Records provided –
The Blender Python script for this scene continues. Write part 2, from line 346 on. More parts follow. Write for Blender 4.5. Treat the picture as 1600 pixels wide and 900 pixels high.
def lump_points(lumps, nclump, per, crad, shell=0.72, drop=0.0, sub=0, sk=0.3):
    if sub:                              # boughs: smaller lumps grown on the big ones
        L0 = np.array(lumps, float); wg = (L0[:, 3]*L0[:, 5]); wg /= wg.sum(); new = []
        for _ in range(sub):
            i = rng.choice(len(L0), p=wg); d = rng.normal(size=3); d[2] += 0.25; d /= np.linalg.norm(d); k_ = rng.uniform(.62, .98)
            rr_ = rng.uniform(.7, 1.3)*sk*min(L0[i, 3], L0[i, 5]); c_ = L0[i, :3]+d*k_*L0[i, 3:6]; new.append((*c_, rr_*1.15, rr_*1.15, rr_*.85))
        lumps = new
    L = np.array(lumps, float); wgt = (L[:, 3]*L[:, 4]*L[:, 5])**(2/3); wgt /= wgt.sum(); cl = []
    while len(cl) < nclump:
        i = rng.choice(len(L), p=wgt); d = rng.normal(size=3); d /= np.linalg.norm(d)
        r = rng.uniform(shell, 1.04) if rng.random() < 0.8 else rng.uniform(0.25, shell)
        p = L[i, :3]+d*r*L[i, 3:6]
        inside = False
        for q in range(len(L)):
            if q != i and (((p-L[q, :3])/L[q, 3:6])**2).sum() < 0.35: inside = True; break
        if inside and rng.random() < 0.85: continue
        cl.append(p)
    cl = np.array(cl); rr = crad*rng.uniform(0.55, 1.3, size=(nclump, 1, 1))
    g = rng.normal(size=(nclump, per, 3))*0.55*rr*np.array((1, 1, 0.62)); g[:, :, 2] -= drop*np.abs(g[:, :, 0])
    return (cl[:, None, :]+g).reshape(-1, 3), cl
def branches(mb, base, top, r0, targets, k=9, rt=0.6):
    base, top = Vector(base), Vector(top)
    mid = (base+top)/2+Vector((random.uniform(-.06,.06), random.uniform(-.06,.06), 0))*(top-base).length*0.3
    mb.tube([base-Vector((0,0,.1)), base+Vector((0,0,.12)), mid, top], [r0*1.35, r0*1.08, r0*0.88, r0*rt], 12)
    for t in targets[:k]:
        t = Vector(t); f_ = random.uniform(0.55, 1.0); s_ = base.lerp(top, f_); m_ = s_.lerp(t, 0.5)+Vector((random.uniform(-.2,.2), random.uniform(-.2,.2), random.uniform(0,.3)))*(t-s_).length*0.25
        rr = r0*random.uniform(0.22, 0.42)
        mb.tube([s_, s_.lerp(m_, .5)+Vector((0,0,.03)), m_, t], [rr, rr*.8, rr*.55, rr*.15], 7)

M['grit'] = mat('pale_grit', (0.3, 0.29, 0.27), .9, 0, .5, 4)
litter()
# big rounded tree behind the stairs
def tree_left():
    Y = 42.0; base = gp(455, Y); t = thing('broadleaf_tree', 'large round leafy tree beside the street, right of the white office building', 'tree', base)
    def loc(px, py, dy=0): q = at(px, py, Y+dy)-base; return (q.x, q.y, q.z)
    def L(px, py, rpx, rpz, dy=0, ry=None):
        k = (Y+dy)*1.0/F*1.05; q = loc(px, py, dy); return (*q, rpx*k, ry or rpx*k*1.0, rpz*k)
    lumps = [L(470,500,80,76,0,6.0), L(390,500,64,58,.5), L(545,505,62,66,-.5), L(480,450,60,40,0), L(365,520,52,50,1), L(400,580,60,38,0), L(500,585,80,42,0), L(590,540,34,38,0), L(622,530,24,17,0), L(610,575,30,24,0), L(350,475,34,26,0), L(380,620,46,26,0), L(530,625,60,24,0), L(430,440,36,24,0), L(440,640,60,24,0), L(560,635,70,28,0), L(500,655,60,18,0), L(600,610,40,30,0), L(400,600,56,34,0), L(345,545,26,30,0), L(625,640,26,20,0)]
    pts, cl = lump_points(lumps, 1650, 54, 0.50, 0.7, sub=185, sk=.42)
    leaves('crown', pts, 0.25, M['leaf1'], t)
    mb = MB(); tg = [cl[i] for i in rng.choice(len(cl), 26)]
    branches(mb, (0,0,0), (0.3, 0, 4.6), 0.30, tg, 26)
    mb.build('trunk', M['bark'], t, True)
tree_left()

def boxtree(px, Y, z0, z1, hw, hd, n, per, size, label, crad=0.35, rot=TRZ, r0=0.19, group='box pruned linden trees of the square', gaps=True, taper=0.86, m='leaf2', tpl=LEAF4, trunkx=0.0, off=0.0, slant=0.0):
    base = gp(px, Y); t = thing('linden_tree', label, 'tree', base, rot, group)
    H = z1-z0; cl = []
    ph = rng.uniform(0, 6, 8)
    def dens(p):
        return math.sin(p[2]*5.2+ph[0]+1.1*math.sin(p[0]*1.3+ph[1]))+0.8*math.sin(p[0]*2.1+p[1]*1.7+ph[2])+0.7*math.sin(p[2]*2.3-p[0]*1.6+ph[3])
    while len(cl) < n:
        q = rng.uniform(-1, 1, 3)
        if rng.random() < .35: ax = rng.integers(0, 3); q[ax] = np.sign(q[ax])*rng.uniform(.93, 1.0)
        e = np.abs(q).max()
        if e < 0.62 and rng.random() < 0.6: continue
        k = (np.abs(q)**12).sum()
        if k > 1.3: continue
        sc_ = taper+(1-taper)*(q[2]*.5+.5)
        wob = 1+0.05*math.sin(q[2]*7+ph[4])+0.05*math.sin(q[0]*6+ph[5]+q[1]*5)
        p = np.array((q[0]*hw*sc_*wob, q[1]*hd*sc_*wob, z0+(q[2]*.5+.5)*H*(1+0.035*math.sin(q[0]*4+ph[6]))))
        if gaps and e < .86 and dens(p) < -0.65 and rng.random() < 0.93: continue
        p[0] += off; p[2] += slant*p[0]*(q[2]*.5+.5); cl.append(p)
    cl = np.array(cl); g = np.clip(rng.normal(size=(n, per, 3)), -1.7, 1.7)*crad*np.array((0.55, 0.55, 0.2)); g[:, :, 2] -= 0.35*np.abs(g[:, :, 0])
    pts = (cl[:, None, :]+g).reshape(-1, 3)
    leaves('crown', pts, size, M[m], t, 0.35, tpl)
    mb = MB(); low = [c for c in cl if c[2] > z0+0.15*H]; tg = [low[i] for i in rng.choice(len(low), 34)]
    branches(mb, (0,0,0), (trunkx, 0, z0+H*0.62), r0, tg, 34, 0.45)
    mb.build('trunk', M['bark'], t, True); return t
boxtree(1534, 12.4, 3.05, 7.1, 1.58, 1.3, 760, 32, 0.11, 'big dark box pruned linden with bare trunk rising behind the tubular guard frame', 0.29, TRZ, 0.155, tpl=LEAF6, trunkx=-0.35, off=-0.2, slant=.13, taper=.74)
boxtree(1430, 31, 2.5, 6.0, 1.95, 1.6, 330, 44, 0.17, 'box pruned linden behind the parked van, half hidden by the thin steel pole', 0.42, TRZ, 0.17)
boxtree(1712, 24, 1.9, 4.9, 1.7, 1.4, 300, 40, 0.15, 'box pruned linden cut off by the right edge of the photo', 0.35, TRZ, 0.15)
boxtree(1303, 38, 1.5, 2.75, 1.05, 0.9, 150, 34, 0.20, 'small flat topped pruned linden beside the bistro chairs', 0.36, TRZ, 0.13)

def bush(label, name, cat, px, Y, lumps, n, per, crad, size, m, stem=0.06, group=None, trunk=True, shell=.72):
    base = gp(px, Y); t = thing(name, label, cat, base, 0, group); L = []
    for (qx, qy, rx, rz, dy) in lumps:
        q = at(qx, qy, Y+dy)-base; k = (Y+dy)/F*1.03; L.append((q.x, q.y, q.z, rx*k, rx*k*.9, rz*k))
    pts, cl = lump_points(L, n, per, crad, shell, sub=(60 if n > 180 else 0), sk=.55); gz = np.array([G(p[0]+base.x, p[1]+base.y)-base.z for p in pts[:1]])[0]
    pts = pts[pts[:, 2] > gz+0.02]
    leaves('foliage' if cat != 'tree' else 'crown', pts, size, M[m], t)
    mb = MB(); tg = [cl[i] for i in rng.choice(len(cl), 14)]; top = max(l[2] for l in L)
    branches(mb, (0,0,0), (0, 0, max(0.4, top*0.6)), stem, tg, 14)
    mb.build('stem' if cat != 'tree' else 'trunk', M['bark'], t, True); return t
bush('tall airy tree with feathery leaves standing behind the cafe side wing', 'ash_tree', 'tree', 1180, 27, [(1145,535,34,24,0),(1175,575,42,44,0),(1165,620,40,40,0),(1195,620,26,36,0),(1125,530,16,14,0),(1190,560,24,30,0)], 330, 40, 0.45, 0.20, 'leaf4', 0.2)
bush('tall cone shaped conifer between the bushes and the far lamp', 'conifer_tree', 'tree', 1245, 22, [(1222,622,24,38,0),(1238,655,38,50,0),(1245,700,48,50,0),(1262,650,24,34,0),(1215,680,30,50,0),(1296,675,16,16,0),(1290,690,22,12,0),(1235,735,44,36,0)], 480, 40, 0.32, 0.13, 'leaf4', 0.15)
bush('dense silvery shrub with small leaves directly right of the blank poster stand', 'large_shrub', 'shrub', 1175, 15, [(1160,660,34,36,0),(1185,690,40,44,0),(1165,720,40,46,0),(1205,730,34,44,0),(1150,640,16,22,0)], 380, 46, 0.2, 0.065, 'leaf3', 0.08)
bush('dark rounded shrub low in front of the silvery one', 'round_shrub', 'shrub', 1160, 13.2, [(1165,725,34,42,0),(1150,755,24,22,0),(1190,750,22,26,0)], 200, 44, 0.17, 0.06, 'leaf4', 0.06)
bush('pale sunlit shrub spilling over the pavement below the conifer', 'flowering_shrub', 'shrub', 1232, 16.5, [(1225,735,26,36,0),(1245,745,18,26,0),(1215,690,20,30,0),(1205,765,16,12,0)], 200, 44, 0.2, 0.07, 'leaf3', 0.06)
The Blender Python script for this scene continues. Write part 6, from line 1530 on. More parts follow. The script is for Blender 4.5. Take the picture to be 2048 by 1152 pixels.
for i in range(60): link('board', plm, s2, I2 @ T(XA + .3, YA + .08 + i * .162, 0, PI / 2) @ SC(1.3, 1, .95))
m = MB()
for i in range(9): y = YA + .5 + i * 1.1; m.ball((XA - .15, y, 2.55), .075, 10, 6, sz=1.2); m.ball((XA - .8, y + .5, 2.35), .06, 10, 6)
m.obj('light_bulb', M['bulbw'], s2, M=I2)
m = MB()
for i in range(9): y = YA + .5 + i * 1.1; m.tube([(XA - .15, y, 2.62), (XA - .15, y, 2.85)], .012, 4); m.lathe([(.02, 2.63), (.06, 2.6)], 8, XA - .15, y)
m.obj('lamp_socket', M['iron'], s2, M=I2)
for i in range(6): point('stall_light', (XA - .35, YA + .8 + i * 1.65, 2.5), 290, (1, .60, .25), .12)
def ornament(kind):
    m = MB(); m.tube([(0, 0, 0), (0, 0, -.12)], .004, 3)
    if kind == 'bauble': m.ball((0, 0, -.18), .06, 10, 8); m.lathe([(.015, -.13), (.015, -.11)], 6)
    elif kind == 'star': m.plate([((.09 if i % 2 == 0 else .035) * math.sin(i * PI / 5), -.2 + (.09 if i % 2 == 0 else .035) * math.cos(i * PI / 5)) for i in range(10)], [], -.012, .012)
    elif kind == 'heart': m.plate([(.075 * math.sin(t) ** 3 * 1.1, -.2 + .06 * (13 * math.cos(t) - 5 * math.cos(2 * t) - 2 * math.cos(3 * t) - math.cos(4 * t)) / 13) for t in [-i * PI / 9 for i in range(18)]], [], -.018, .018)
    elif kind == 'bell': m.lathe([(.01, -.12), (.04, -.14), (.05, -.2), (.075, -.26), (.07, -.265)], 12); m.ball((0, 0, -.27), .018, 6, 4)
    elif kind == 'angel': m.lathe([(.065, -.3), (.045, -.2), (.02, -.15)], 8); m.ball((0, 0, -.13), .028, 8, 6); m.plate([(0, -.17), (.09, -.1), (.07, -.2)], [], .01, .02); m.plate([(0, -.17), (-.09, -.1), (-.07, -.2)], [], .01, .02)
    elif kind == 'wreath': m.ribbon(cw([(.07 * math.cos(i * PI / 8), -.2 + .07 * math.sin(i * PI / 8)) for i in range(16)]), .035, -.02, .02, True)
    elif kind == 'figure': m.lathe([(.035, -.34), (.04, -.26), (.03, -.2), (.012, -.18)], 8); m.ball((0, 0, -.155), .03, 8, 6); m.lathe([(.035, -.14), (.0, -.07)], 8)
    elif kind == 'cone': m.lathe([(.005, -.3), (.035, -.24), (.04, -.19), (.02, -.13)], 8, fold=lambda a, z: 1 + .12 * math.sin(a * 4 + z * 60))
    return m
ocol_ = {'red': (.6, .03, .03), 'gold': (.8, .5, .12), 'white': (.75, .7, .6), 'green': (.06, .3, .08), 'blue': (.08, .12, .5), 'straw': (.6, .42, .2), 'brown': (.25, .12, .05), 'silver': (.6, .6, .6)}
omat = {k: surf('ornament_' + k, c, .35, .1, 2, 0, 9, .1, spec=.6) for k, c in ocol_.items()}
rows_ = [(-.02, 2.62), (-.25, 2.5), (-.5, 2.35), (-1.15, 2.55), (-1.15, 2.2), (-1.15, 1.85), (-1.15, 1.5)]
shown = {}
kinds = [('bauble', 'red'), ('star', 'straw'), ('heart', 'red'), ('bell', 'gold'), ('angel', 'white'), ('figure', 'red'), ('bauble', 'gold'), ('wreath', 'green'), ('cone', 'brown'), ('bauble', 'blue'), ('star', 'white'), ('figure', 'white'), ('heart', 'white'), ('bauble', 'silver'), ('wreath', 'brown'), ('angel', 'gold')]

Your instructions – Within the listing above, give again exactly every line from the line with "bush('dense silvery shrub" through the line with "bush('dark rounded shrub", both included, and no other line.

Task response –
bush('dense silvery shrub with small leaves directly right of the blank poster stand', 'large_shrub', 'shrub', 1175, 15, [(1160,660,34,36,0),(1185,690,40,44,0),(1165,720,40,46,0),(1205,730,34,44,0),(1150,640,16,22,0)], 380, 46, 0.2, 0.065, 'leaf3', 0.08)
bush('dark rounded shrub low in front of the silvery one', 'round_shrub', 'shrub', 1160, 13.2, [(1165,725,34,42,0),(1150,755,24,22,0),(1190,750,22,26,0)], 200, 44, 0.17, 0.06, 'leaf4', 0.06)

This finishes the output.